Rigorous, automated risk management is key
Risk doesn’t need to be complicated, but it does need to be visible, and fast to respond to. What separates successful cybersecurity startups from reactive ones is how systematically they automate vulnerability management. Smart teams operate with continuous scanning, internal open-source catalogs, and automated documentation pipelines like SBOM (Software Bill of Materials) and VEX (Vulnerability Exploitability eXchange). This is mandatory when working with open-source code at scale.
High-risk vulnerabilities are growing. The only reliable way to stay ahead is automation. Diana Kelly, CTO of Protect AI, made this clear at RSAC 2025. She explained that organizations routinely download open-source AI models without proper checks, and every unverified download is a doorway to uncontrolled risk. Her key point: “Rigorous, automated risk management is essential to managing open-source cybersecurity effectively.”
By automating this layer, companies reduce exposure. Threats can be flagged immediately. Compliance gaps are visible in real-time. Documentation for audits is always ready. This makes it easier for teams to scale without compromising control.
If you’re in an executive seat, this needs to be operationalized. Ask if your systems are automatically auditing third-party code, whether they’re prepared for regulatory change, and how fast vulnerabilities are being resolved. Manual tracking is no longer effective, and delays in this area become liabilities, fast.
Evolving regulatory frameworks are driving an urgent need for integrated compliance strategies
The regulatory environment is changing quickly, and the speed matters. The EU AI Act begins enforcement in February, and it’s not going to be slow or lenient. The fines are larger, the action is faster, and authorities are serious about compliance. Startups that treat this as a checkbox item will fail audits. Those building compliance directly into their strategy will gain access to enterprise buyers who won’t touch a solution that lacks regulatory alignment.
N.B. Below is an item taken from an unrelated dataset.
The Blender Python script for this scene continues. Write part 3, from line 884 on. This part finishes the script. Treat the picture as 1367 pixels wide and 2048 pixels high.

This is where data-driven compliance adds real commercial value. Many founders are turning high compliance costs into advantages by using the operational data from their own platforms to streamline reporting and align with legal requirements. They’re informing customers not just on what their tech does, but how it performs under regulation.
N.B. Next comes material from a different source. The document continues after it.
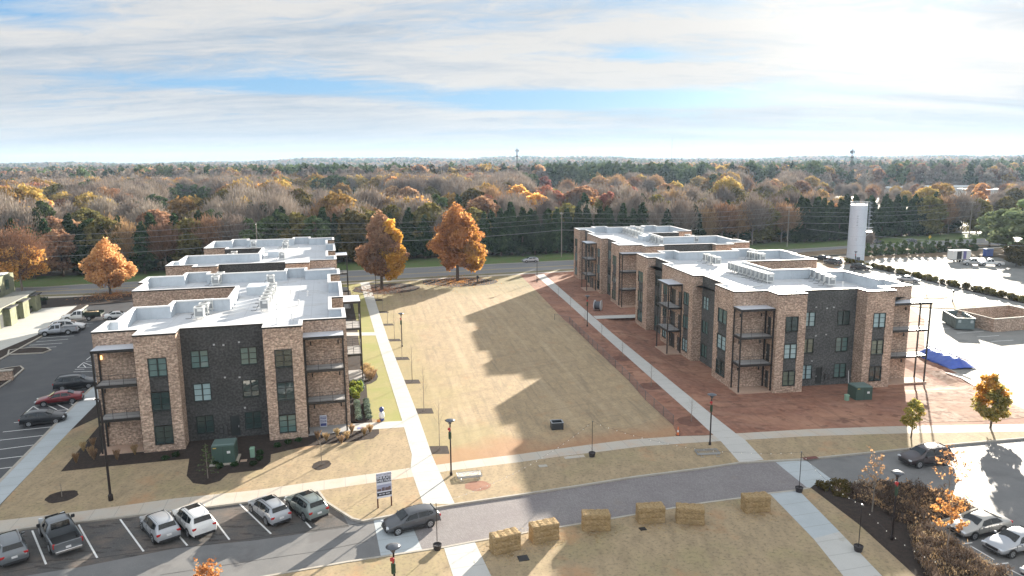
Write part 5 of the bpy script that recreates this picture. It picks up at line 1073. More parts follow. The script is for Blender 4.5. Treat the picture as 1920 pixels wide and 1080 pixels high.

Itamar Golan, CEO of Prompt Security, laid it out clearly: “The pace of enforcement and fines is much higher and aggressive than GDPR. From our perspective, we want to help organizations navigate those frameworks.” That’s not just positioning, it’s market definition. Golan also predicted that by 2028, a large part of the cybersecurity market will be dedicated to AI compliance.
For C-suite leaders, there’s one clear directive: the compliance signal must start at the top. Teams need to be resourced and aligned on regulation early. Strategic planning must bake in risk mapping, audit preparedness, and documentation workflows, especially if you’re targeting customers in Europe or other high-regulation markets. The companies prepared for regulation are the ones customers trust.
Final thoughts
Speed, scale, and adaptability are non-negotiable in today’s cybersecurity landscape. Open-source AI gives startups and modern security teams a real advantage, but only if they lead with structure. Without governance, automation, and compliance built in from the start, velocity turns into vulnerability.
The smartest players are using open-source not just to move fast, but to move right. They’re embedding compliance, investing in automated risk management, contributing tools that strengthen the ecosystem, and drawing a clear path to sustainable growth.
If you’re in a decision-making seat, now’s the time to operationalize these principles. Make governance strategic, not reactive. Back automation across your security stack. Prioritize transparency. And most of all, treat open source not just as a tool, but as a long-term advantage.